Eppure non doveva essere così quando nel 1995 (sono gli anni cruciali delle nostre privatizzazioni) il commissario liquidatore dell’Efim, Alberto Pedrieri firma l’accordo con gli americani per la cessione dell’Alumix. Lo Stato si ritira, vende i suoi gioielli. D’altra parte l’Efim tangentizia è il simbolo del fallimento dei politici-imprenditori della prima Repubblica. Che negli anni hanno creato una voragine senza precedenti nella finanziaria delle partecipazioni pubbliche: 18 mila miliardi di vecchie lire. Gli americani, invece, sborsano 450 miliardi di lire, circa 220 milioni di euro per acquistare gli stabilimenti. Molto di meno degli aiuti che gli arriveranno sotto forma di sconti nella seconda Repubblica.

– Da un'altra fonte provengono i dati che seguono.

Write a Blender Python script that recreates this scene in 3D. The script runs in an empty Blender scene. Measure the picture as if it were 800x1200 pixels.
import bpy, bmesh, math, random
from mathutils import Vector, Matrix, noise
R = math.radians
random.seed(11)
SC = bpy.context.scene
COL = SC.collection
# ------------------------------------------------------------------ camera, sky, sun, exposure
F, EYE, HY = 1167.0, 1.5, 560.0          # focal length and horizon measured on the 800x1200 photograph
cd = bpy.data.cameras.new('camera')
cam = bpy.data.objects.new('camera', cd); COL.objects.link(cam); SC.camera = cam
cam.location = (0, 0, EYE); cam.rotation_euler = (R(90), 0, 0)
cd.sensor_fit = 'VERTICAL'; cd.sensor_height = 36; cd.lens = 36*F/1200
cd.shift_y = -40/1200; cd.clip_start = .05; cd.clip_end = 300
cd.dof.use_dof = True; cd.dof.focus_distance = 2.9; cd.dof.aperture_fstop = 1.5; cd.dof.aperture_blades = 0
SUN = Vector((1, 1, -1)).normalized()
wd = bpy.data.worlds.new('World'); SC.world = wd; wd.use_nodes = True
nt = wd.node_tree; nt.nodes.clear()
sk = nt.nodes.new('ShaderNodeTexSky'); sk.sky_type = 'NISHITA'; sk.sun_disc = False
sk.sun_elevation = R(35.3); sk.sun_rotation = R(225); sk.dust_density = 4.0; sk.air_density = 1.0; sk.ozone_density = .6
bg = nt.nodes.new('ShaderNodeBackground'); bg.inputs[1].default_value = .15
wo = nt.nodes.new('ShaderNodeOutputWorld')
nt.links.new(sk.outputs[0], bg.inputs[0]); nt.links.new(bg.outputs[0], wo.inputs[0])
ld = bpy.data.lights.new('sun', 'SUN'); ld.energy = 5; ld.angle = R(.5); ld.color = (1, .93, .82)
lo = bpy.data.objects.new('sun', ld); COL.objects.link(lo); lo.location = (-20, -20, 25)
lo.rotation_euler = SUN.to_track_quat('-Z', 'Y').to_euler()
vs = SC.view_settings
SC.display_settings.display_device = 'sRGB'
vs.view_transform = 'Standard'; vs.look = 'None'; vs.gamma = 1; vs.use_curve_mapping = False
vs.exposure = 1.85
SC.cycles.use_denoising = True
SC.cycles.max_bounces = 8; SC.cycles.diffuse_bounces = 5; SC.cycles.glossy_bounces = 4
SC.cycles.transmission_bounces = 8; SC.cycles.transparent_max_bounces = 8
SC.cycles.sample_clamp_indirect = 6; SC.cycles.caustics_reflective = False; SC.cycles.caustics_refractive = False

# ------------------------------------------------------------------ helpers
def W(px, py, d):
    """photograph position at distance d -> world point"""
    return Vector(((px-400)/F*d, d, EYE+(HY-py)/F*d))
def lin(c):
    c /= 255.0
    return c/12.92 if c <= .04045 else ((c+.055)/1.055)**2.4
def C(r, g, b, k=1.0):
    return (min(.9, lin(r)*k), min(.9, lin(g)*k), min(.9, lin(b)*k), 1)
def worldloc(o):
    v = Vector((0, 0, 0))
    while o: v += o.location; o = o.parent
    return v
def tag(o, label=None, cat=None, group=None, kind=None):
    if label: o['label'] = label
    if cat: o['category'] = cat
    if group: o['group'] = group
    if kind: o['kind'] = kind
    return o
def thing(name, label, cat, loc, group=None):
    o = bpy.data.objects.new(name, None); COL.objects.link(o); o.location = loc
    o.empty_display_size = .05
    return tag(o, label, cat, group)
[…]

Dal 1999 al 2005 l’Alcoa, che macina utili, gode di trattamenti privilegiati: tariffe dimezzate per produrre in condizioni competitive. Industria sussidiata dallo Stato. Arriva la sanzione dell’Europa. Ma nel 2008, con il fallimento di Lehman Brothers (dove Alcoa investì cifre impressionanti) cambia lo scenario. Il gigante dell’alluminio annuncia una raffica di tagli, il 15 per cento dei suoi dipendenti. Portovesme resiste, il governo Berlusconi, con il via libera della Commissione europea, convince gli americani a restare altri tre anni con la solita scorciatoia delle tariffe più basse. Intanto cominciano le trattative con i sauditi. Poi il comunicato di inizio 2012. Dice Marco Bentivogli, segretario della Fim-Cisl: «Questa è una storia esemplare di una multinazionale senza responsabilità  e scrupoli, che ha approfittato della svendita del patrimonio industriale siderurgico degli anni 90, ha spremuto come un limone gli impianti, i lavoratori e il territorio e ora ha bisogno di un alibi per gettare via il limone». Appunto.